February 14 is a good day to reflect on love and what it really means. Ash Wednesday falling on Valentine’s day gives us a good occasion to dig more deeply into the meaning of love as much as to correct kindly our wrong notions of love.

The real symbol of love is not Cupid with shooting arrow but Christ hanging on the cross declaring in that action at Calvary that “There is not greater love than to die for your beloved”. The real day of love is Good Friday when evil attempted to kill Goodness Himself but instead received the vengeance of forgiveness and mercy. The vengeance of God is mercy. The law is no longer retaliation but compassion.

How is love expressed best?

Love is best expressed by SACRIFICE. Love is best shown by suffering with your loved one or suffering instead of your loved one. Today as we begin the season of Lent, we are mandated by our Catholic tradition to fast and abstain.

Every person 14 years of age or older must abstain from meat and items made with meat on Ash Wednesday, Good Friday, and all the Fridays of Lent.

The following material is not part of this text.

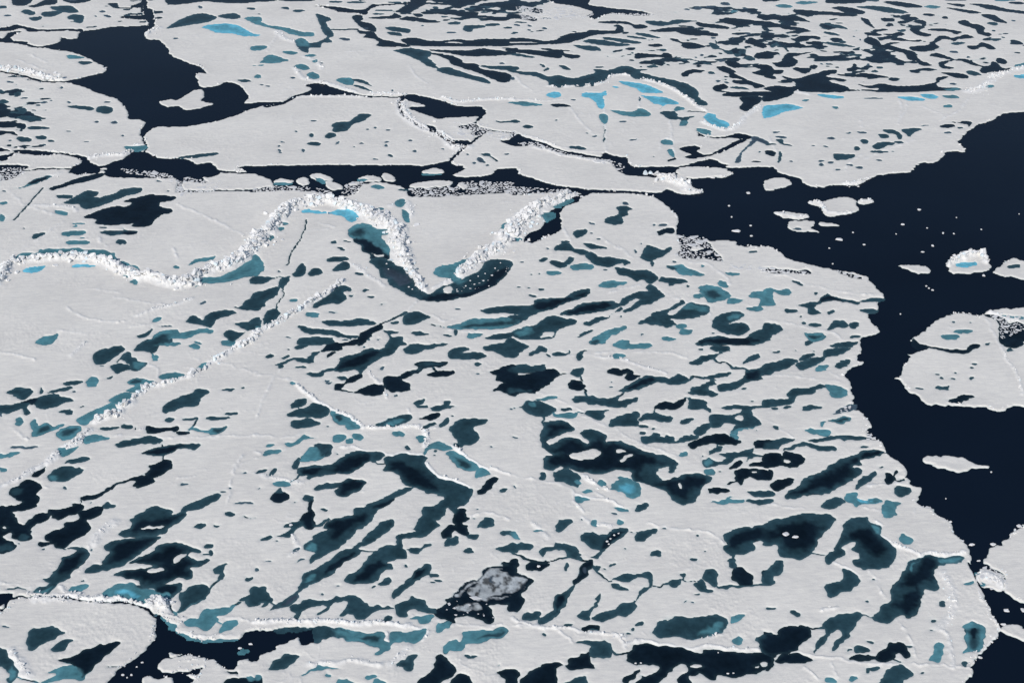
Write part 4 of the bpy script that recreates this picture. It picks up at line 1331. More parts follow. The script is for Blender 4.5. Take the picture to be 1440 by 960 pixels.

Every person between the age of 18 and 60 must fast on Ash Wednesday and Good Friday.

Fasting and abstinence are acts of love. The food we do not eat or the meat we abstain from must be given to those who practically fast everyday due to extreme poverty, enduring inhuman hunger. Fasting and abstinence are not exercises of will power. We eat less so the hungry can have more. We enjoy less so those who suffer may receive some comfort.

Love is also best expressed by PRAYER. It is the joy of love to be present to the loved one; to sit by; to stand by; to eat with; to be with. Love is presence. What is prayer? Prayer is being in the presence of God. When we pray, God stays by us. When we pray, distances are narrowed. In prayer, we get united even if we are physically apart. Prayer brings us together. The Lenten season is time for more prayers of presence; not just reciting more prayers but praying in silence and solitude, welcoming the Lord and everybody, friends and enemies together, into our souls.

Lastly, love is best shown by GIVING. Love is generous. Love gives without counting the cost. It has been said that you can give without loving but you cannot love without giving. It has also been said that “We must love until it hurts” but Ash Wednesday pushes us to heroism unto saying “Love until it no longer hurts”. Giving has become so much a part of you that you cannot live without giving. Let selfless giving become our second nature. Giving will not hurt anymore.

The three keys for Valentine’s Day are the same three keys for the season of Lent—sacrifice, prayer and giving.

Let us relocate love from romanticism to heroism. Let us move our gaze from Cupid with his arrow to Jesus Christ on the cross. Let us move from cheap love to true love. Let us fill Lent with love. Let us fill Valentine’s Day with the Lenten spirit.